Link to Talk Video: https://mediaspace.illinois.edu/media/t/1_jccmxbz1

Abstract: Humans have a strong intuitive understanding of the physical world. We observe and interact with the environment through multiple sensory modalities and build a mental model that predicts how the world would change if we applied a specific action (i.e., intuitive physics). My research draws on insights from humans and develops model-based reinforcement learning (RL) agents that learn from their interactions and build predictive models of the environment that generalize widely across a range of objects made with different materials. The core idea behind my research is to introduce novel representations and integrate structural priors into the learning systems to model the dynamics at different levels of abstraction. I will discuss how such structures can make model-based planning algorithms more effective and help robots to accomplish complicated manipulation tasks (e.g., manipulating an object pile, pouring a cup of water, and shaping deformable foam into a target configuration). Beyond visual perception, I will also discuss how we built multi-modal sensing platforms with dense tactile sensors in various forms (e.g., gloves, socks, vests, and robot sleeves) and how they can lead to more structured and physically grounded models of the world.

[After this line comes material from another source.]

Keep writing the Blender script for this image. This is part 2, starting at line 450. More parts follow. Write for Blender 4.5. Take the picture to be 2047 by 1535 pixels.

Bio: Yunzhu Li is a Ph.D. student at MIT, advised by Prof. Antonio Torralba and Prof. Russ Tedrake. His work stands at the intersection of robotics, computer vision, and machine learning, with the goal of helping robots perceive and interact with the physical world as dexterously and effectively as humans do. Yunzhu received the Adobe Research Fellowship and was selected as the First Place Recipient of the Ernst A. Guillemin Master's Thesis Award in Artificial Intelligence and Decision Making at MIT. His research has been published in top journals and conferences, including Nature, NeurIPS, CVPR, and CoRL, and featured by major media outlets, including CNN, BBC, The Wall Street Journal, Forbes, The Economist, and MIT Technology Review. Before coming to MIT, he received a B.S. Degree from Peking University. He has also spent time at the Stanford AI Lab and the NVIDIA Robotics Research Lab.